All this is because Obama got elected, in part, by criticizing the Bush policy of using intense interrogation (called torture by Obama supporters), and Obama ordered that there be no more of that sort of thing. To further make the point, the U.S. government continues an investigation aimed at identifying CIA personnel who could be prosecuted for torture during the Bush years. Thus American intelligence personnel are reluctant to use torture unless they have written orders from very senior people to do so.

In addition, Afghanistan was ordered to take over the interrogation and prosecution of Islamic terrorists captured by American troops in Afghanistan.
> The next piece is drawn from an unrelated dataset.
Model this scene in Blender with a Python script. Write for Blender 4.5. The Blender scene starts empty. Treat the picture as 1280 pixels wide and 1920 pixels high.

The rule was that these captured terrorists were now a police matter that the Afghan judicial system could handle. The Afghans have 96 hours to either indict and take custody of the suspect, or the suspect was set loose by the Americans. The U.S. had the option to take custody after 96 hours, but that meant sending the terrorists to an American prison at Baghram, and this was discouraged by the U.S. government except in extreme cases. Thus even a Taliban suicide bomber, captured after his bomb vest failed to go off, got cut loose after 96 hours. The basic problem is that the Afghan judicial system is very thin on the ground, and prosecutors and jailors are easily bribed or intimidated. This sort of thing has been bad for morale in Afghanistan, especially since troops are discouraged from just killing terrorists caught in the act, if there is any chance of taking them alive.

When questioned on these policies, U.S. government officials promise changes and insist they are monitoring the situation.